Como la ciudad misma, los panteones queretanos se han desarrollado, y de aquel único cementerio de mi infancia, hoy, simplemente de administración municipal, podemos contar ocho. Al del Cimatario acompañan los de Hércules, San Pedro Mártir, Santa Bárbara, Mompaní, Buenavista, Pinto y El Jofre, además, claro está, de los variados espacios privados que brindan este tipo de servicios de inhumación.
El primer cementerio del que hablan las crónicas de antaño fue el Camposanto de Santiago, frente al antiguo molino de San Antonio, que estuvo en funcionamiento hasta los angustiantes tiempos del Sitio de Querétaro, en 1867. Luego, el espacio se convirtió en ladrillera y con el paso de los años, en zona urbana totalmente construida.
La propagación de la peste, en pleno siglo XVII, y las muchas muertes que ésta provocó en nuestra ciudad, propició la instalación del panteón del Espíritu Santo, conocido en su tiempo como el panteón número dos.
Luego vendría el de San Sebastián, en 1718, y el de Santa Ana, que recibió su primera inhumación el siete de julio de 1826 y finalmente cerró sus puertas apenas concluido el Sitio de la ciudad y caído el Segundo Imperio, para convertirse en espacio de tierras de cultivo.

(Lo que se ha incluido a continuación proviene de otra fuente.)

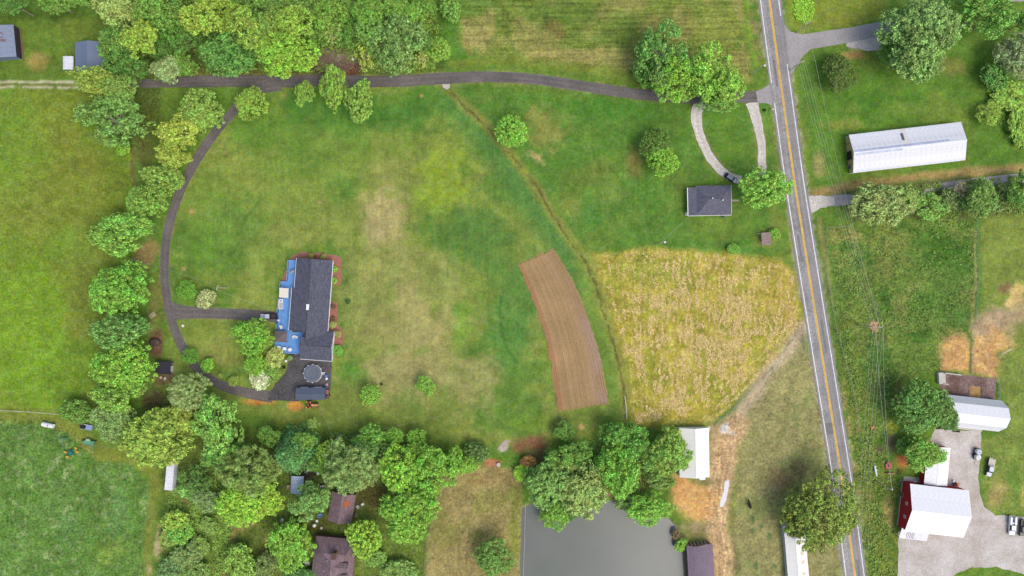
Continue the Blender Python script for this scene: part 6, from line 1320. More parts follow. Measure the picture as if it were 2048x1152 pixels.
def crown(style, seed):
    """unit crown, radius about 1, centre at the origin"""
    R = np.random.default_rng(seed*91+5)
    if style in ('maple', 'loose', 'round', 'shrub', 'dome', 'oak', 'willow', 'pine'):
        if style == 'maple': nl, spread, lr, ncl, cr, npl, la, zlo = 9, .56, (.34,.56), 210, (.075,.14), 44, (.025,.042), -.35
        elif style == 'dome': nl, spread, lr, ncl, cr, npl, la, zlo = 11, .46, (.42,.58), 330, (.06,.12), 40, (.022,.036), -.3
        elif style == 'oak': nl, spread, lr, ncl, cr, npl, la, zlo = 16, .56, (.32,.48), 640, (.05,.085), 32, (.019,.030), -.3
        elif style == 'willow': nl, spread, lr, ncl, cr, npl, la, zlo = 15, .62, (.26,.46), 420, (.06,.13), 32, (.031,.05), -.45
        elif style == 'pine': nl, spread, lr, ncl, cr, npl, la, zlo = 14, .60, (.28,.46), 360, (.055,.11), 32, (.036,.056), -.4
        elif style == 'loose': nl, spread, lr, ncl, cr, npl, la, zlo = 13, .68, (.22,.46), 270, (.06,.15), 40, (.023,.040), -.45
        elif style == 'round': nl, spread, lr, ncl, cr, npl, la, zlo = 6, .28, (.62,.76), 300, (.055,.10), 34, (.022,.036), -.2
        else: nl, spread, lr, ncl, cr, npl, la, zlo = 6, .42, (.42,.62), 150, (.12,.2), 22, (.06,.09), -.3
        lc = sph(nl, R, -.25)*spread*R.uniform(.75,1.15,(nl,1)); lc[0] = (0,0,.25); lrad = R.uniform(*lr, nl); lrad[0] *= 1.1
        cl = []; tries = 0
        while len(cl) < ncl and tries < ncl*30:
            tries += 1
            i = R.integers(nl); p = lc[i]+sph(1, R, zlo)[0]*lrad[i]*R.uniform(.74,1.12)
            d = np.linalg.norm(lc-p, axis=1)/lrad
            if d.min() < .72 and R.random() > .10: continue
            cl.append(p)
        cl = np.array(cl); rr = R.uniform(*cr, len(cl))
        dirs = sph(len(cl)*npl, R, -.35).reshape(len(cl), npl, 3); rad = R.uniform(.65,1.08,(len(cl), npl, 1))*rr[:,None,None]
        c = (cl[:,None]+dirs*rad*np.array((1,1,.85))).reshape(-1,3)
        n = (dirs*0.9+np.array((0,0,.4))+R.normal(size=dirs.shape)*.5).reshape(-1,3)
        # sparse inner leaves keep the middle from being see-through
        k = len(c)//12; ii = R.integers(nl, size=k); ci = lc[ii]+sph(k, R, -.6)*lrad[ii][:,None]*R.uniform(.3,.8,(k,1))
        c = np.concatenate([c, ci]); n = np.concatenate([n, R.normal(size=(k,3))+np.array((0,0,.6))])
        a = R.uniform(*la, len(c))
        if style in ('willow', 'pine'):
            out = c*np.array((1,1,0)); u = out*.5+np.array((0,0,-.5))+R.normal(size=c.shape)*(.45 if style == 'willow' else .8)
            return leaves_mesh('crown_'+style, c, n, a*1.25, a*(.42 if style == 'willow' else .3), LEAF if style == 'willow' else NEEDLE, u, R)
        return leaves_mesh('crown_'+style, c, n, a*1.15, a*.72, LEAF, None, R)
    if style == 'willow':
        nl = 14; lc = sph(nl, R, -.1)*R.uniform(.35,.75,(nl,1)); lrad = R.uniform(.22,.42,nl); c = []; n = []; u = []
        for i in range(nl):
            k = 620; d = sph(k, R, -.3); p = lc[i]+d*lrad[i]*R.uniform(.6,1.1,(k,1))*np.array((1.1,1.1,.8)); c.append(p)
            out = p*np.array((1,1,0)); out /= np.linalg.norm(out,axis=1,keepdims=True)+1e-6
            u.append(out*.8+np.array((0,0,-.6))+R.normal(size=(k,3))*.25); n.append(d*.4+np.array((0,0,.9))+R.normal(size=(k,3))*.35)
        c = np.concatenate(c); a = R.uniform(.035,.07,len(c)); return leaves_mesh('crown_willow', c, np.concatenate(n), a*1.3, a*.34, LEAF, np.concatenate(u), R)
    if style in ('spruce', 'pine'):
        c = []; n = []; u = []; nb = 150 if style == 'spruce' else 110
        for i in range(nb):
            f = (i+.5)/nb; z = 1-2*f if style == 'spruce' else R.uniform(-.5,.7); ln = (.18+.85*f) if style == 'spruce' else R.uniform(.45,1.0)*math.sqrt(max(.1,1-max(z,0)**2*.8)); az = i*2.399+R.uniform(-.2,.2)
            d = np.array((math.cos(az), math.sin(az), -.25 if style == 'spruce' else .12)); sd = np.array((-d[1], d[0], 0)); k = 62 if style == 'spruce' else 80
            t = R.uniform(.12,1,k)**.8; wd = .12*(1-t*.5) if style == 'spruce' else .10
            p = np.array((0,0,z))+d*(t*ln)[:,None]+sd*(R.normal(size=k)*wd)[:,None]+np.array((0,0,1))*(R.normal(size=k)*.035)[:,None]; c.append(p)
            u.append(d+sd*(R.normal(size=k)*.6)[:,None]+np.array((0,0,.15))); n.append(np.array((0,0,1))+R.normal(size=(k,3))*.5)
        c = np.concatenate(c); a = R.uniform(.035,.06,len(c)); return leaves_mesh('crown_'+style, c, np.concatenate(n), a*1.3, a*.42, NEEDLE, np.concatenate(u), R)
    if style == 'sparse':
        k = 60; cl = sph(k, R, -.3)*R.uniform(.3,1,(k,1)); npl = 26; c = (cl[:,None]+R.normal(size=(k,npl,3))*.08).reshape(-1,3); a = R.uniform(.03,.05,len(c))
        return leaves_mesh('crown_sparse', c, R.normal(size=c.shape)+np.array((0,0,1)), a*1.1, a*.7, LEAF, None, R)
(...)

Ya en pleno siglo XIX, existió por un par de décadas el cementerio de San Isidro, y también se estableció, a instancias de Fray Mariano Aguilera, un camposanto para los frailes franciscanos del convento de la Santa Cruz de los Milagros, que al paso de no muchos años acabó convirtiéndose en el primer cementerio civil que tuvo nuestra ciudad. Fue en 1863 cuando se le nombró Panteón Municipal número uno, y un siglo después lo conoceríamos como el Panteón de los Queretanos Ilustres.
Para los nacidos en estas tierras en mi generación, el cementerio siempre fue el instalado a orillas de la ciudad y hacia el cerro del Cimatario, justo ahí donde empezó a fraccionarse una de las primeras colonias de la ciudad, bautizada con el mismo nombre del ex volcán. Ahí, en ese espacio siempre doliente, vimos sepultar a muchos seres queridos, antes de que prácticas como la incineración sentaran sus reales y se diversificaran los lugares para guarecer a los que pierden la vida.
De cualquier forma, en los sitios más tradicionales o en los más novedosos, la práctica de colocar flores, de visitar a los difuntos y hasta de cantarles, es una de las costumbres más arraigadas, pese a que, a decir de don Valentín Frías, el cronista por excelencia del Querétaro de antaño, todo esto empezara a desarrollarse apenas en 1870.
Es la celebración del Día de Muertos una de las tradiciones más asombrosas, coloridas y multitudinarias de nuestro país y de nuestra ciudad, a pesar del tiempo, la modernidad, la practicidad y la distracción humana. A partir de todo.